A Visit from the Goon Squad is a book about the interplay of time and music, about survival, about the stirrings and transformations, set inexorably in motion by even the most passing conjunction of our fates. In a breathtaking array of styles and tones ranging from tragedy to satire to PowerPoint, Egan captures the undertow of self-destruction that we all must either master or succumb to; the basic human hunger for redemption; and the universal tendency to reach for both—and escape the merciless progress of time—in the transporting realms of art and music. Sly, startling, exhilarating work from one of our boldest writers.

 MY THOUGHTS

I still haven't read any reviews of A Visit from the Goon Squad. The decision to order it through Interlibrary Loan came after its being chosen for the first Goodreads Book Club Selection. Winning the Pulitzer for Fiction offered me further incentive to give it a try. It's usually after reading the synopsis that I research a previously unread author further.

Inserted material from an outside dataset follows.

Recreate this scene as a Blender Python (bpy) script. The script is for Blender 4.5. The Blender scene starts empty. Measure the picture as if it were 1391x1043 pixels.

I had to push myself to finish this book. The things that were probably considered inventive and unique by the critics and Pulitzer Jury (shifting time periods and characters in each chapter) left me looking for depth and explanations. The entire book felt disjointed. I wanted, after reading each chapter, to have the puzzle pieces fit together cleanly. I wanted to feel something for the characters. When done I wanted to feel relieved that I finished the book. I'm not relieved but in some small way, I'm glad it didn't end up on my "did-not-finish" shelf.

I don't know about anyone else, but I really could have used introductions (mini-biographies) to the characters. Something that would have helped me identify with them enough to know whose chapter I was reading. I had to start chapters over several times to get into the right frame of mind and to understand what decade I was in.

I found little joy or promise. The glimpse into the future was disturbing. I'd hoped that I would be intrigued by the musical inspirations, but I can't say that's the case...until the end that is. Bennie came through for Scotty. Scotty wowed the crowd. Bennie and Alex remembered Sasha fondly in spite of her "sticky fingers.” These things prevented the book from ending on a sour note. Thank goodness.